Conceptual Models as Stories
What are conceptual models? I think the easiest way to connive of them is as stories, stories in context. A model is a story that puts the operation of the system into context: it weaves together all of the essential components, providing a framework, a context, and reasons for understanding. Without this story, without this conceptualization, the operation of something becomes a set of memorized actions, but without reason or purpose except "this is how it is done." Although we do operate many of the devices in our lives as learned operations, if there is any complexity to the device at all, then those operations are difficult to learn and prone to error.
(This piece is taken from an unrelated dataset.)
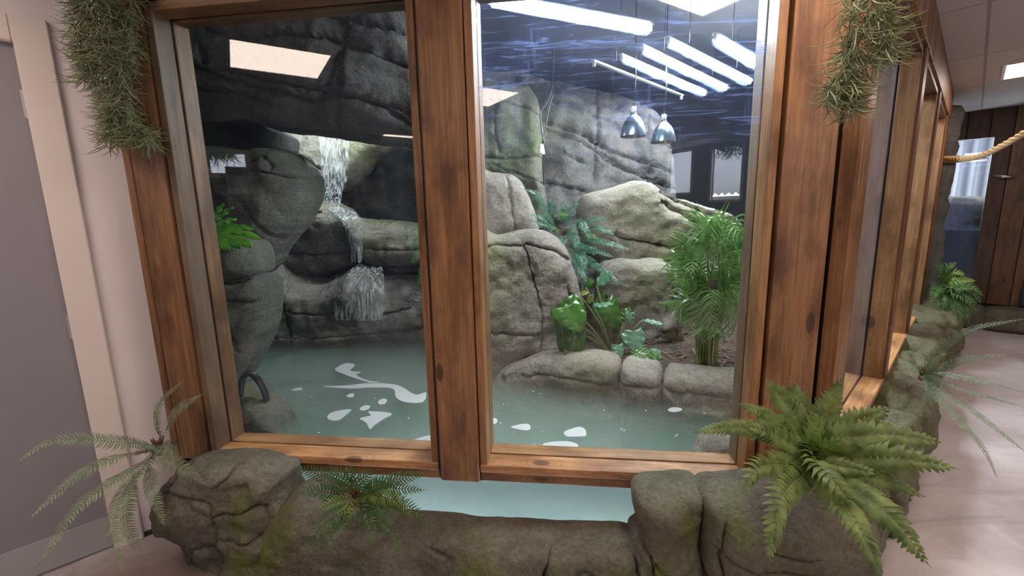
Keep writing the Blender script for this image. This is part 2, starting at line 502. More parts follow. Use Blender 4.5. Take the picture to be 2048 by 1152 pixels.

Worse, when things go wrong – as things invariably will – the lack of a story, of a context, and most importantly of all the lack of any explanation or reasons why the operations are being performed, means that the poor person cannot cope: without understanding, new sequences are difficult to derive, escape mechanisms, recovery strategies and the all-important "work-arounds" are difficult if not impossible to discover.
NOTE TO PRIOR WORK
After I had posted the essay, above, Terry Winograd reminded me of the excellent chapterby John Rheinfrank and Shelley Evanson in his book "Bringing Design to Software." This chapter does an excellent job of explaining just how a design language can aid in the development of design as communication, with some excellent examples from the work they did on Xerix copiers. Their chapter was published in 1996 and I was very much aware of it: I have long been admirers of their work, and I have a chapter in that same book. My apologies for not remembering it in my first writing. So put the Rheinfrank & Evenson book together withthe de Souza book and you have a very powerful argument, one worthy of exploration in more depth.
REFERENCES
Rheinfrank, J., & Evenson, S. (1996). Design Languages. In T. Winograd (Ed.), Bringing design to software (pp. 63-80). New York: Addison-Wesley (ACM Press).
de Souza, C. S. (2005. The Semiotic Engineering of Human Computer Interaction. Cambridge, MA: MIT Press.